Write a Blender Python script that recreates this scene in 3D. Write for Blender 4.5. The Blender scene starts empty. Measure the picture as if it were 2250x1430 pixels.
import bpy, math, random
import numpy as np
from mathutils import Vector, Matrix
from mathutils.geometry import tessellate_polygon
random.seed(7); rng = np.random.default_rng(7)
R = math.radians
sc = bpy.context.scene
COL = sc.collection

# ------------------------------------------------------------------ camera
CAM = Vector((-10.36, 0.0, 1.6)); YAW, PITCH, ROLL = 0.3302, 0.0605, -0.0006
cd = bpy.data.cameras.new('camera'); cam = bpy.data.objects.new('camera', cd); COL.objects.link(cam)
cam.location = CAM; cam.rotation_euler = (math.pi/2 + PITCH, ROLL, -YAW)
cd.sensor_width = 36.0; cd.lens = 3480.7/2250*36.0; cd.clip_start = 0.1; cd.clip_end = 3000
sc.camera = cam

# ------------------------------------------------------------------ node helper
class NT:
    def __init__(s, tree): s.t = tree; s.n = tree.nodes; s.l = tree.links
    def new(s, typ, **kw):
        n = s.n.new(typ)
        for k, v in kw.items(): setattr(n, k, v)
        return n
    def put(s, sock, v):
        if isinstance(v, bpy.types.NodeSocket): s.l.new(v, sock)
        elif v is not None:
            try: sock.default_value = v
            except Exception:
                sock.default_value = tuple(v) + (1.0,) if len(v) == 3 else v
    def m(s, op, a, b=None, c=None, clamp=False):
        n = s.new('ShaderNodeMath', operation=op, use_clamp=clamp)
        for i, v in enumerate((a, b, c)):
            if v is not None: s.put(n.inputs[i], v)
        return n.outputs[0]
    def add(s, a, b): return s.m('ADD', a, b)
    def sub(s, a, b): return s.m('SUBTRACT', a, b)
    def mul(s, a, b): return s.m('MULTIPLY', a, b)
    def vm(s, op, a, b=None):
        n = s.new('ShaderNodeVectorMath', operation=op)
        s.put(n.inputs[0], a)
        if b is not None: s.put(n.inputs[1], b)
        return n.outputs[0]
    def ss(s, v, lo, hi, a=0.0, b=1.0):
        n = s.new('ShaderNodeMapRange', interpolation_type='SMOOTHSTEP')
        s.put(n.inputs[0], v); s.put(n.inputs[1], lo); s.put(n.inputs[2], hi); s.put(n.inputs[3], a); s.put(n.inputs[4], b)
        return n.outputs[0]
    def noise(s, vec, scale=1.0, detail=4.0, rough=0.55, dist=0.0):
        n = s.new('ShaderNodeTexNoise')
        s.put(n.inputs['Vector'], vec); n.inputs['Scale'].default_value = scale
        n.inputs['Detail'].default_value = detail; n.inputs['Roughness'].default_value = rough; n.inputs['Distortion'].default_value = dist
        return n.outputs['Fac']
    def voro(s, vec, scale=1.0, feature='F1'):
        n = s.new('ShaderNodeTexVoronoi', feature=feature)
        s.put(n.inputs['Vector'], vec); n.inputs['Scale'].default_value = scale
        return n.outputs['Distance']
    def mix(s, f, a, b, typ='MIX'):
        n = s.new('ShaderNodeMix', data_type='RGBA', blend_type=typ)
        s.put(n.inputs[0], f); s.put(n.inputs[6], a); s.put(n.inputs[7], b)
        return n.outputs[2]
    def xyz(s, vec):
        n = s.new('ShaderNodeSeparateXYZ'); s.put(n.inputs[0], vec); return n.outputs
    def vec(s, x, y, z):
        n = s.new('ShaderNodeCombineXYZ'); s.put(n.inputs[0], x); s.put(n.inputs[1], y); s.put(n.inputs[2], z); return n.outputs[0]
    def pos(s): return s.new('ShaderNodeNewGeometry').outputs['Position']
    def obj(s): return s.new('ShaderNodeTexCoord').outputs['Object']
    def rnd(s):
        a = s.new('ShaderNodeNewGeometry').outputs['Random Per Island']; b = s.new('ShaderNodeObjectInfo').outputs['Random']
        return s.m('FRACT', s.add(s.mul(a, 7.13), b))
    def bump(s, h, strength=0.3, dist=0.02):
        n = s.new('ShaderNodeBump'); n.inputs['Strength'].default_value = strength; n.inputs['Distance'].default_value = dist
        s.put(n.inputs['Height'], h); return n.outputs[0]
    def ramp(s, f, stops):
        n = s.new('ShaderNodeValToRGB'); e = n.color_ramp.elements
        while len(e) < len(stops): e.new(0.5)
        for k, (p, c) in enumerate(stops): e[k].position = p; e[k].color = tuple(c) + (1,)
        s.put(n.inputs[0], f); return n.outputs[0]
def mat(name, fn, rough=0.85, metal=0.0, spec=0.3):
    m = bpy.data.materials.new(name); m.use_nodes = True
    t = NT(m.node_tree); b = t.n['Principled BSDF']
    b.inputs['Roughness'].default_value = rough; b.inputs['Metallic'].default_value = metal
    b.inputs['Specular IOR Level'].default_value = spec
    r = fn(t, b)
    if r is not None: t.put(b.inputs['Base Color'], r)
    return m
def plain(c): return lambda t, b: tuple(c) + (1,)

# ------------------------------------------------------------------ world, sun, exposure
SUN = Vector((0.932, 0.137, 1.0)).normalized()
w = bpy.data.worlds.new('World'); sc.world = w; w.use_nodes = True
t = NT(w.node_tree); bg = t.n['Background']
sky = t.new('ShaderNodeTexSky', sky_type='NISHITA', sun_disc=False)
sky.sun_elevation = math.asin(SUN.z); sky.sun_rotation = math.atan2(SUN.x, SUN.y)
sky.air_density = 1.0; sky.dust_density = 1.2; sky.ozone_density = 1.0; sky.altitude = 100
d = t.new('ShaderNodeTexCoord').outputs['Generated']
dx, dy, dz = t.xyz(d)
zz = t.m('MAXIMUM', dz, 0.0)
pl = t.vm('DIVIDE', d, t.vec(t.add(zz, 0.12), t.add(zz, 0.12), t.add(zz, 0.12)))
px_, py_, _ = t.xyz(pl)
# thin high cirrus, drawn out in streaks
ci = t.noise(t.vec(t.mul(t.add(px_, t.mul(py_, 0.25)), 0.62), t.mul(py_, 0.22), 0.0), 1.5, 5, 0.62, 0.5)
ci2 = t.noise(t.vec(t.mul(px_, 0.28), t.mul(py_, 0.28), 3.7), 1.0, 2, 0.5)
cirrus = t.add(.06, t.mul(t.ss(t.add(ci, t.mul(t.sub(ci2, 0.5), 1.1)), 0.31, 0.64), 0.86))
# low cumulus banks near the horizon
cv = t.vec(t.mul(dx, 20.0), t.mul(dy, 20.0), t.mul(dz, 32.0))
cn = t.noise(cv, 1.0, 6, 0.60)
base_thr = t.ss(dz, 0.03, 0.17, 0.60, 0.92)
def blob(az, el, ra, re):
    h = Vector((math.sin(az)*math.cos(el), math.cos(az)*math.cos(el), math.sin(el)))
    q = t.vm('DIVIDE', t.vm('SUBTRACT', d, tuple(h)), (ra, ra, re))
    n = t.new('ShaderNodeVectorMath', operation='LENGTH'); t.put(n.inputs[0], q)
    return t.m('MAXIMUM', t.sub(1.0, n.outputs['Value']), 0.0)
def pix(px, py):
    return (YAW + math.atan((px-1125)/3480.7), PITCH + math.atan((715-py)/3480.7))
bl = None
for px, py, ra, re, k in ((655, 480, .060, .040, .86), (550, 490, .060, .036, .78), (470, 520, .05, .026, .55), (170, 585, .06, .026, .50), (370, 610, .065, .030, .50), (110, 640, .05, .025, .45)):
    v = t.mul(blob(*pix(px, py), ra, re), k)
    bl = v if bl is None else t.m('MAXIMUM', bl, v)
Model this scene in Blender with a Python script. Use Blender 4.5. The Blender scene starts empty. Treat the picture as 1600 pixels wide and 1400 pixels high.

########################################

WHAT YOU SHOULD DO: Reproduce all of the material above word for word.

REPLY:
Write a Blender Python script that recreates this scene in 3D. Write for Blender 4.5. The Blender scene starts empty. Measure the picture as if it were 2250x1430 pixels.
import bpy, math, random
import numpy as np
from mathutils import Vector, Matrix
from mathutils.geometry import tessellate_polygon
random.seed(7); rng = np.random.default_rng(7)
R = math.radians
sc = bpy.context.scene
COL = sc.collection

# ------------------------------------------------------------------ camera
CAM = Vector((-10.36, 0.0, 1.6)); YAW, PITCH, ROLL = 0.3302, 0.0605, -0.0006
cd = bpy.data.cameras.new('camera'); cam = bpy.data.objects.new('camera', cd); COL.objects.link(cam)
cam.location = CAM; cam.rotation_euler = (math.pi/2 + PITCH, ROLL, -YAW)
cd.sensor_width = 36.0; cd.lens = 3480.7/2250*36.0; cd.clip_start = 0.1; cd.clip_end = 3000
sc.camera = cam

# ------------------------------------------------------------------ node helper
class NT:
    def __init__(s, tree): s.t = tree; s.n = tree.nodes; s.l = tree.links
    def new(s, typ, **kw):
        n = s.n.new(typ)
        for k, v in kw.items(): setattr(n, k, v)
        return n
    def put(s, sock, v):
        if isinstance(v, bpy.types.NodeSocket): s.l.new(v, sock)
        elif v is not None:
            try: sock.default_value = v
            except Exception:
                sock.default_value = tuple(v) + (1.0,) if len(v) == 3 else v
    def m(s, op, a, b=None, c=None, clamp=False):
        n = s.new('ShaderNodeMath', operation=op, use_clamp=clamp)
        for i, v in enumerate((a, b, c)):
            if v is not None: s.put(n.inputs[i], v)
        return n.outputs[0]
    def add(s, a, b): return s.m('ADD', a, b)
    def sub(s, a, b): return s.m('SUBTRACT', a, b)
    def mul(s, a, b): return s.m('MULTIPLY', a, b)
    def vm(s, op, a, b=None):
        n = s.new('ShaderNodeVectorMath', operation=op)
        s.put(n.inputs[0], a)
        if b is not None: s.put(n.inputs[1], b)
        return n.outputs[0]
    def ss(s, v, lo, hi, a=0.0, b=1.0):
        n = s.new('ShaderNodeMapRange', interpolation_type='SMOOTHSTEP')
        s.put(n.inputs[0], v); s.put(n.inputs[1], lo); s.put(n.inputs[2], hi); s.put(n.inputs[3], a); s.put(n.inputs[4], b)
        return n.outputs[0]
    def noise(s, vec, scale=1.0, detail=4.0, rough=0.55, dist=0.0):
        n = s.new('ShaderNodeTexNoise')
        s.put(n.inputs['Vector'], vec); n.inputs['Scale'].default_value = scale
        n.inputs['Detail'].default_value = detail; n.inputs['Roughness'].default_value = rough; n.inputs['Distortion'].default_value = dist
        return n.outputs['Fac']
    def voro(s, vec, scale=1.0, feature='F1'):
        n = s.new('ShaderNodeTexVoronoi', feature=feature)
        s.put(n.inputs['Vector'], vec); n.inputs['Scale'].default_value = scale
        return n.outputs['Distance']
    def mix(s, f, a, b, typ='MIX'):
        n = s.new('ShaderNodeMix', data_type='RGBA', blend_type=typ)
        s.put(n.inputs[0], f); s.put(n.inputs[6], a); s.put(n.inputs[7], b)
        return n.outputs[2]
    def xyz(s, vec):
        n = s.new('ShaderNodeSeparateXYZ'); s.put(n.inputs[0], vec); return n.outputs
    def vec(s, x, y, z):
        n = s.new('ShaderNodeCombineXYZ'); s.put(n.inputs[0], x); s.put(n.inputs[1], y); s.put(n.inputs[2], z); return n.outputs[0]
    def pos(s): return s.new('ShaderNodeNewGeometry').outputs['Position']
    def obj(s): return s.new('ShaderNodeTexCoord').outputs['Object']
    def rnd(s):
        a = s.new('ShaderNodeNewGeometry').outputs['Random Per Island']; b = s.new('ShaderNodeObjectInfo').outputs['Random']
        return s.m('FRACT', s.add(s.mul(a, 7.13), b))
    def bump(s, h, strength=0.3, dist=0.02):
        n = s.new('ShaderNodeBump'); n.inputs['Strength'].default_value = strength; n.inputs['Distance'].default_value = dist
        s.put(n.inputs['Height'], h); return n.outputs[0]
    def ramp(s, f, stops):
        n = s.new('ShaderNodeValToRGB'); e = n.color_ramp.elements
        while len(e) < len(stops): e.new(0.5)
        for k, (p, c) in enumerate(stops): e[k].position = p; e[k].color = tuple(c) + (1,)
        s.put(n.inputs[0], f); return n.outputs[0]
def mat(name, fn, rough=0.85, metal=0.0, spec=0.3):
    m = bpy.data.materials.new(name); m.use_nodes = True
    t = NT(m.node_tree); b = t.n['Principled BSDF']
    b.inputs['Roughness'].default_value = rough; b.inputs['Metallic'].default_value = metal
    b.inputs['Specular IOR Level'].default_value = spec
    r = fn(t, b)
    if r is not None: t.put(b.inputs['Base Color'], r)
    return m
def plain(c): return lambda t, b: tuple(c) + (1,)

# ------------------------------------------------------------------ world, sun, exposure
SUN = Vector((0.932, 0.137, 1.0)).normalized()
w = bpy.data.worlds.new('World'); sc.world = w; w.use_nodes = True
t = NT(w.node_tree); bg = t.n['Background']
sky = t.new('ShaderNodeTexSky', sky_type='NISHITA', sun_disc=False)
sky.sun_elevation = math.asin(SUN.z); sky.sun_rotation = math.atan2(SUN.x, SUN.y)
sky.air_density = 1.0; sky.dust_density = 1.2; sky.ozone_density = 1.0; sky.altitude = 100
d = t.new('ShaderNodeTexCoord').outputs['Generated']
dx, dy, dz = t.xyz(d)
zz = t.m('MAXIMUM', dz, 0.0)
pl = t.vm('DIVIDE', d, t.vec(t.add(zz, 0.12), t.add(zz, 0.12), t.add(zz, 0.12)))
px_, py_, _ = t.xyz(pl)
# thin high cirrus, drawn out in streaks
ci = t.noise(t.vec(t.mul(t.add(px_, t.mul(py_, 0.25)), 0.62), t.mul(py_, 0.22), 0.0), 1.5, 5, 0.62, 0.5)
ci2 = t.noise(t.vec(t.mul(px_, 0.28), t.mul(py_, 0.28), 3.7), 1.0, 2, 0.5)
cirrus = t.add(.06, t.mul(t.ss(t.add(ci, t.mul(t.sub(ci2, 0.5), 1.1)), 0.31, 0.64), 0.86))
# low cumulus banks near the horizon
cv = t.vec(t.mul(dx, 20.0), t.mul(dy, 20.0), t.mul(dz, 32.0))
cn = t.noise(cv, 1.0, 6, 0.60)
base_thr = t.ss(dz, 0.03, 0.17, 0.60, 0.92)
def blob(az, el, ra, re):
    h = Vector((math.sin(az)*math.cos(el), math.cos(az)*math.cos(el), math.sin(el)))
    q = t.vm('DIVIDE', t.vm('SUBTRACT', d, tuple(h)), (ra, ra, re))
    n = t.new('ShaderNodeVectorMath', operation='LENGTH'); t.put(n.inputs[0], q)
    return t.m('MAXIMUM', t.sub(1.0, n.outputs['Value']), 0.0)
def pix(px, py):
    return (YAW + math.atan((px-1125)/3480.7), PITCH + math.atan((715-py)/3480.7))
bl = None
for px, py, ra, re, k in ((655, 480, .060, .040, .86), (550, 490, .060, .036, .78), (470, 520, .05, .026, .55), (170, 585, .06, .026, .50), (370, 610, .065, .030, .50), (110, 640, .05, .025, .45)):
    v = t.mul(blob(*pix(px, py), ra, re), k)
    bl = v if bl is None else t.m('MAXIMUM', bl, v)
Model this scene in Blender with a Python script. Use Blender 4.5. The Blender scene starts empty. Treat the picture as 1600 pixels wide and 1400 pixels high.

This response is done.